Bir Olmak İçin Bir Araç Olarak Onlu

Eğer üst gücü keşfetmek istiyorsanız, Kabala bilgeliği size buna uygun bir araç yaratmanız gerektiğini söyler. Tıpkı mikroskop, teleskop, partikül hızlandırıcısı vb. gibi ölçüm araçlarını geliştiren bilim adamları gibi, ancak bu araçlar yalnızca fiziksel maddeler için uygundur. Peki, ama öyleyse bizim içimizde, özümüzde çalışan gücü nasıl ölçebiliriz?

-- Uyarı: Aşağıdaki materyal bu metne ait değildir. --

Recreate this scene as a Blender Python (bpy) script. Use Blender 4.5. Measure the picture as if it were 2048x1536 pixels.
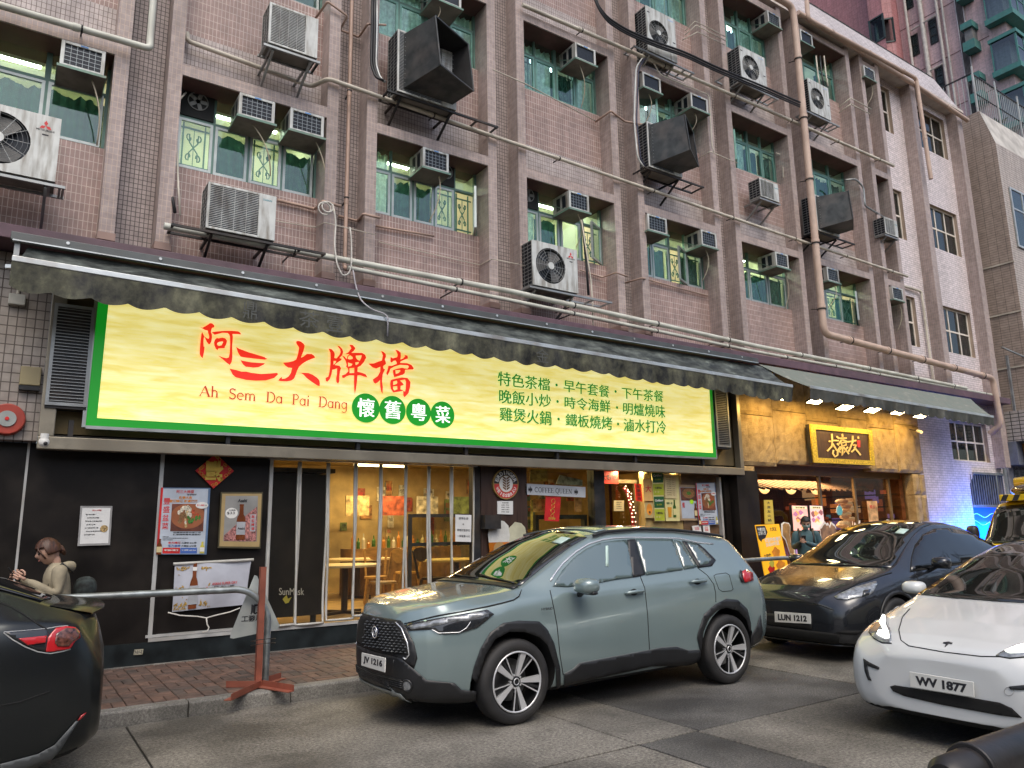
import bpy, bmesh, math, random
from math import sin, cos, pi, radians, sqrt
from mathutils import Vector, Matrix, geometry
from mathutils.bvhtree import BVHTree
for o in list(bpy.data.objects): bpy.data.objects.remove(o)
SC = bpy.context.scene; COL = SC.collection
rnd = random.Random(7)
# ---------------------------------------------------------------- camera (X along the facade, Y into it, Z up)
YAW, PITCH, ROLL, FPX, CAMH = 0.593256532, 0.190367377, -0.0166846908, 1490.95, 1.607
_cy, _sy, _cp, _sp = cos(YAW), sin(YAW), cos(PITCH), sin(PITCH)
CF = Vector((_sy*_cp, _cy*_cp, _sp)); _r = Vector((_cy, -_sy, 0)); _u = _r.cross(CF)
CR = cos(ROLL)*_r + sin(ROLL)*_u; CU = -sin(ROLL)*_r + cos(ROLL)*_u
CAMLOC = Vector((0, 0, CAMH))
cam = bpy.data.cameras.new('camera'); co = bpy.data.objects.new('camera', cam); COL.objects.link(co)
m3 = Matrix((CR, CU, -CF)).transposed(); co.matrix_world = Matrix.Translation(CAMLOC) @ m3.to_4x4()
cam.sensor_width = 36; cam.lens = FPX/2048*36; cam.clip_end = 600; SC.camera = co
# ---------------------------------------------------------------- light
SC.render.engine = 'CYCLES'
SUN_EL, SUN_ROT = radians(55), radians(200)
w = bpy.data.worlds.new('World'); SC.world = w; w.use_nodes = True
nt = w.node_tree; bg = nt.nodes['Background']; sky = nt.nodes.new('ShaderNodeTexSky')
sky.sky_type = 'NISHITA'; sky.sun_disc = False; sky.sun_elevation = SUN_EL; sky.sun_rotation = SUN_ROT
sky.air_density = 1.0; sky.dust_density = 5.0; sky.ozone_density = 1.6
nt.links.new(sky.outputs[0], bg.inputs[0]); bg.inputs[1].default_value = 0.15
sl = bpy.data.lights.new('sun', 'SUN'); sl.energy = 0.5; sl.angle = radians(40); sl.color = (.96, 1, .90)
so = bpy.data.objects.new('sun', sl); COL.objects.link(so)
so.rotation_euler = (radians(90)-SUN_EL, 0, pi - SUN_ROT)
SC.view_settings.view_transform = 'Standard'; SC.view_settings.look = 'None'
SC.view_settings.exposure = 0.42; SC.view_settings.gamma = 1
cy = SC.cycles; cy.use_denoising = True; cy.max_bounces = 8; cy.diffuse_bounces = 3; cy.glossy_bounces = 4
cy.transparent_max_bounces = 14; cy.transmission_bounces = 4; cy.sample_clamp_indirect = 6; cy.caustics_reflective = False; cy.caustics_refractive = False

def ray(px, py): return ((px-1024)*CR + (768-py)*CU + FPX*CF)
def at(px, py, Y=None, Z=None, X=None):
    d = ray(px, py)
    t = Y/d.y if Y is not None else (Z-CAMH)/d.z if Z is not None else X/d.x
    return CAMLOC + d*t
# ---------------------------------------------------------------- objects
def wloc(o):
    v = Vector((0, 0, 0))
    while o: v += o.location; o = o.parent
    return v
def thing(name, label, cat, loc=(0, 0, 0), group=None):
    o = bpy.data.objects.new(name, None); COL.objects.link(o); o.location = loc; o.empty_display_size = .1
    return tag(o, label, cat, group)
def tag(o, label, cat, group=None):
    o['label'] = label; o['category'] = cat
    if group: o['group'] = group
    return o
def copy_tree(o, loc=None, label=None, parent=None):
    c = o.copy(); COL.objects.link(c); c.parent = parent
    for ch in [k for k in bpy.data.objects if k.parent == o]: copy_tree(ch, parent=c)
    if loc is not None: c.location = loc
    if label: c['label'] = label
    return c
class MB:
    def __init__(s): s.v = []; s.f = []; s.m = []; s.mi = 0
    def quad(s, *p):
        n = len(s.v); s.v += [tuple(q) for q in p]; s.f.append(tuple(range(n, n+len(p)))); s.m.append(s.mi); return s
    def box(s, x0, y0, z0, x1, y1, z1):
        if x1 < x0: x0, x1 = x1, x0
        if y1 < y0: y0, y1 = y1, y0
        if z1 < z0: z0, z1 = z1, z0
        n = len(s.v)
        s.v += [(x0,y0,z0),(x1,y0,z0),(x1,y1,z0),(x0,y1,z0),(x0,y0,z1),(x1,y0,z1),(x1,y1,z1),(x0,y1,z1)]
        for f in ((0,3,2,1),(4,5,6,7),(0,1,5,4),(1,2,6,5),(2,3,7,6),(3,0,4,7)): s.f.append(tuple(n+i for i in f)); s.m.append(s.mi)
        return s
    def obox(s, c, ax, ay, az, hx, hy, hz):     # oriented box
        n = len(s.v); c = Vector(c)
        for sz in (-1, 1):
            for sx, sy in ((-1,-1),(1,-1),(1,1),(-1,1)): s.v.append(tuple(c + ax*hx*sx + ay*hy*sy + az*hz*sz))
        for f in ((0,3,2,1),(4,5,6,7),(0,1,5,4),(1,2,6,5),(2,3,7,6),(3,0,4,7)): s.f.append(tuple(n+i for i in f)); s.m.append(s.mi)
        return s
    def bar(s, a, b, w, h=None, up=Vector((0,0,1))):
        a, b = Vector(a), Vector(b); d = (b-a); L = d.length; d.normalize(); h = h or w
        if abs(d.dot(up)) > .95: up = Vector((0,1,0))
        x = d.cross(up).normalized(); z = x.cross(d)
        return s.obox((a+b)/2, d, x, z, L/2, w/2, h/2)
    def tube(s, pts, r, seg=10, cap=True, rr=None):
        pts = [Vector(p) for p in pts]; n0 = len(s.v); prev = None; N = len(pts)
        for i, p in enumerate(pts):
            d = (pts[min(i+1, N-1)] - pts[max(i-1, 0)]).normalized()
            if prev is None: prev = d.orthogonal().normalized()
            x = (prev - d*prev.dot(d)).normalized(); prev = x; y = d.cross(x)
            R = rr[i] if rr else r
            for k in range(seg):
                a = 2*pi*k/seg; s.v.append(tuple(p + (x*cos(a) + y*sin(a))*R))
        for i in range(N-1):
            for k in range(seg):
                a, b = n0+i*seg+k, n0+i*seg+(k+1) % seg
                s.f.append((a, b, b+seg, a+seg)); s.m.append(s.mi)
        if cap:
            s.f.append(tuple(n0+k for k in range(seg))[::-1]); s.m.append(s.mi)
            s.f.append(tuple(n0+(N-1)*seg+k for k in range(seg))); s.m.append(s.mi)
        return s
    def cyl(s, a, b, r, seg=16, r2=None):
        return s.tube([a, b], r, seg, rr=[r, r2 if r2 is not None else r])
    def prism(s, poly, fn, d0, d1):       # poly 2D, fn(u,v,d)->3D
        n = len(s.v); k = len(poly)
        for d in (d0, d1): s.v += [tuple(fn(u, v, d)) for u, v in poly]
        s.f.append(tuple(range(n, n+k))); s.m.append(s.mi); s.f.append(tuple(range(n+k, n+2*k))[::-1]); s.m.append(s.mi)
        for i in range(k): j = (i+1) % k; s.f.append((n+i, n+k+i, n+k+j, n+j)); s.m.append(s.mi)
        return s
    def torus(s, c, ax, R, r, seg=24, ms=8, a0=0, a1=2*pi):
        c = Vector(c); ax = Vector(ax).normalized(); x = ax.orthogonal().normalized(); y = ax.cross(x)
        full = abs(a1-a0-2*pi) < 1e-6; N = seg if full else seg+1; n0 = len(s.v)
        for i in range(N):
            a = a0+(a1-a0)*i/seg; d = x*cos(a)+y*sin(a)
            for k in range(ms):
                b = 2*pi*k/ms; s.v.append(tuple(c + d*(R+r*cos(b)) + ax*r*sin(b)))
        for i in range(seg):
            for k in range(ms):
                a, b = n0+i*ms+k, n0+i*ms+(k+1) % ms; c2, d2 = n0+((i+1) % N)*ms+k, n0+((i+1) % N)*ms+(k+1) % ms
                s.f.append((a, b, d2, c2)); s.m.append(s.mi)
        return s
    def ball(s, c, rx, ry=None, rz=None, seg=16, rings=10):
        ry = ry or rx; rz = rz or rx; n0 = len(s.v); c = Vector(c)
        for i in range(rings+1):
            t = pi*i/rings
            for k in range(seg):
                a = 2*pi*k/seg; s.v.append((c.x+rx*sin(t)*cos(a), c.y+ry*sin(t)*sin(a), c.z+rz*cos(t)))
        for i in range(rings):
            for k in range(seg):
                a, b = n0+i*seg+k, n0+i*seg+(k+1) % seg; s.f.append((a, a+seg, b+seg, b)); s.m.append(s.mi)
        return s
    def build(s, name, mat, parent=None, smooth=False, bevel=0, segs=2, subdiv=0, label=None, weld=False, fixn=True):
        off = wloc(parent) if parent else Vector((0, 0, 0))
        me = bpy.data.meshes.new(name); me.from_pydata([(x-off.x, y-off.y, z-off.z) for x, y, z in s.v], [], s.f)
        mats = mat if isinstance(mat, (list, tuple)) else [mat]
        for m in mats: me.materials.append(m)
        if len(mats) > 1: me.polygons.foreach_set('material_index', s.m)
        if fixn or weld:
            bm = bmesh.new(); bm.from_mesh(me)
            if weld: bmesh.ops.remove_doubles(bm, verts=bm.verts, dist=1e-5)
            if fixn: bmesh.ops.recalc_face_normals(bm, faces=bm.faces)
            bm.to_mesh(me); bm.free()
        o = bpy.data.objects.new(name, me); COL.objects.link(o); o.parent = parent
        if smooth: me.shade_smooth() if smooth is True else me.set_sharp_from_angle(angle=radians(smooth)) if False else None
        if smooth:
            me.shade_smooth()
            if smooth is not True: me.set_sharp_from_angle(angle=radians(smooth))
        if bevel:
            b = o.modifiers.new('b', 'BEVEL'); b.width = bevel; b.segments = segs; b.limit_method = 'ANGLE'; b.angle_limit = radians(40)
        if subdiv:
            b = o.modifiers.new('s', 'SUBSURF'); b.levels = subdiv; b.render_levels = subdiv
        if label: o['label'] = label
        return o
def B(*a): return MB().box(*a)
def structure(o): o['kind'] = 'structure'; return o
def shape2d(name, loops, fn, mat, parent, ext=0.002, label=None, res=None):
    """filled outline (with holes) given as 2D loops -> mesh through fn(u,v,d)"""
    cu = bpy.data.curves.new('t', 'CURVE'); cu.dimensions = '2D'; cu.fill_mode = 'FRONT' if ext == 0 else 'BOTH'; cu.extrude = .5 if ext else 0
    for lp in loops:
        sp = cu.splines.new('POLY'); sp.points.add(len(lp)-1); sp.use_cyclic_u = True
        for i, (u, v) in enumerate(lp): sp.points[i].co = (u, v, 0, 1)
    return _curve2mesh(cu, name, fn, mat, parent, ext, label)
TMP = bpy.data.scenes.new('glyphs')
def _eval(cu):
    o = bpy.data.objects.new('t', cu); TMP.collection.objects.link(o); vl = TMP.view_layers[0]; vl.update()
    me = bpy.data.meshes.new_from_object(o.evaluated_get(vl.depsgraph))
    bpy.data.objects.remove(o); bpy.data.curves.remove(cu); return me
def _curve2mesh(cu, name, fn, mat, parent, ext, label=None):
    me = _eval(cu)
    off = wloc(parent) if parent else Vector((0, 0, 0)); me.name = name; me.materials.clear(); me.materials.append(mat)
    for v in me.vertices: v.co = Vector(fn(v.co.x, v.co.y, (v.co.z+.5)*ext)) - off
    ob = bpy.data.objects.new(name, me); COL.objects.link(ob); ob.parent = parent
    if label: ob['label'] = label
    return ob
def text(s, name, fn, mat, parent, box, bold=0, ext=0.002, align=None, label=None, shear=0):
    """body text fitted into box (u0,v0,u1,v1) of the local 2D frame, mapped through fn"""
    cu = bpy.data.curves.new('t', 'FONT'); cu.body = s; cu.size = 1; cu.extrude = .5; cu.offset = bold; cu.resolution_u = 3; cu.shear = shear
    cu.space_line = 1.0
    if align: cu.align_x = align
    me = _eval(cu)
    if not me.vertices: return None
    xs = [v.co.x for v in me.vertices]; ys = [v.co.y for v in me.vertices]; x0, x1, y0, y1 = min(xs), max(xs), min(ys), max(ys)
    off = wloc(parent) if parent else Vector((0, 0, 0)); me.name = name; me.materials.clear(); me.materials.append(mat)
    for v in me.vertices:
        v.co = Vector(fn(box[0]+(v.co.x-x0)/(x1-x0)*(box[2]-box[0]), box[1]+(v.co.y-y0)/max(y1-y0, 1e-6)*(box[3]-box[1]), (v.co.z+.5)*ext)) - off
    ob = bpy.data.objects.new(name, me); COL.objects.link(ob); ob.parent = parent
    if label: ob['label'] = label
    return ob
def frontY(Y): return lambda u, v, d: (u, Y-d, v)             # faces the street
def pxfn(Y, ox=0, oy=0, s=1.0):                                # zoomed photo coordinates -> the plane of the sign
    def f(u, v, d):
        p = at(ox+u/s, oy-v/s if False else oy+v/s, Y=Y); return (p.x, Y-d, p.z)
    return f
def quadfn(tl, tr, br, bl, n=None):
    tl, tr, br, bl = map(Vector, (tl, tr, br, bl)); nn = (tr-tl).cross(bl-tl).normalized()
    if n is not None and nn.dot(Vector(n)) < 0: nn = -nn
    return lambda u, v, d: (bl*(1-u)+br*u)*(1-v) + (tl*(1-u)+tr*u)*v + nn*d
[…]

Bunun için Kabalistler, aralarındaki tüm karşılıklı bağlantıları tamamlamaya çalışan on kişiden oluşan (minyan) bir yapı önerirler. Onlar oluşturdukları bu çevrenin içinde,  buna hazır olsalar da olmasalar da, egolarının üzerine çıkarak, kendilerinden tek bir bütün oluşturmayı isteyerek,  Işığın niteliklerini sağlam bir dengeye getirirler.

Böyle bir yapı içinde iki ayrı gücü barındırır; kendi doğal bencil gücümüzü ve ihsan etmenin genel gücünü, yani Yaradan’ı barındırır. Ve buradaki hesap çok basittir: Birliğin gücü ile ne ölçüde ayrılığın gücünü yenersek, o ölçüde Üst Işığa benzer onunla eşitleniriz.

İhsan etme yüzde bir ölçüsünde bile artsa, biz bu ölçüde Işığa benzer, onu hissederiz. İhsan etme arzusu, alma arzusuna hükmettiği ölçüde Işığı hissederiz.

Bencil arzumuzu yenemememize rağmen çaba göstermeye uğraşırız, eksiğimizin, kusurumuzun nerede olduğuna, hala ne kadar zayıf olduğumuza, neden başaramadığımıza dikkatimizi veririz.  Ve böylece Işığın bize yardım etmesi, bize güç vermesi için içimizde bir yakarış, bir talep, bir dua gelişir ve bağ kurarız. Bu bağ yalnız Işıktan gelir.

İlerlememiz şöyle olur: Işık talebimiz üzerine eylemde bulunur ve bizi etkiler; alma arzumuzu yeneriz, daha çok ihsan etme arzusu ediniriz; aramızda tekrar ve tekrar daha güçlü bağ kurarız. Bunun hakkında (Baba Batra 9b’de) “Kuruş kuruşa eklenerek toplam para büyür” diye yazılmıştır.

Ve sonra gerçekten birleştiğimiz an gelir. O zaman herkes aramızdaki genel bağın içinde nasıl da yok olduğunu hisseder. Artık “Ben” ve “dostlar” yoktur; hepsi tek bir bütünde birleşmiştir. Bu “birliktelik” durumunda tamamlanma hissederiz, Üst Işık, Yaradan aramızdadır.

Ve sonra böylece Onu araştırıp, inceleyebiliriz. Diğer bir deyişle, “onlu grup” (minyan) diye bir cihaz yaptık ve bunu çalıştırdık; böylece şimdi artık farklı biçimlerde bağlantılarla kendimizi her defa daha da sağlam bir dengeye getirerek ilerleyebiliriz. Ve Yaradan aramızdaki karşılıklı bağla aynı ölçüde her defa daha çok ifşa olur.

Aynı zamanda, yaptığı etki ile Işık egonun daha derin katmanlarına da bizi uyandırır. Direnç, düşüş, her türlü rahatsızlığı hissederiz, bu bizim daha büyük bir güçle Üst Işığa doğru dönmemizi sağlar ve böylece Işık gelir ve bize kusurlarımızı ve bunları ıslah etmenin yolunu görecek gücü verir.

Yol işte budur, 125 basamaklıdır, bunları çıkarak en sonunda Yaradan’la “form eşitliğine” ulaşırız. Ve bu yol boyunca korku ve endişenin niteliklerinin bizim için ne kadar önemli olduğunu keşfederiz. Sonunda bizi ileriye iten şey, “İhsan edebilme yeteneğinde miyim?” korku ve endişesidir.

Los Angeles Kongresi, İkinci Gün, 11/1/2014, 3. Dersten alıntı.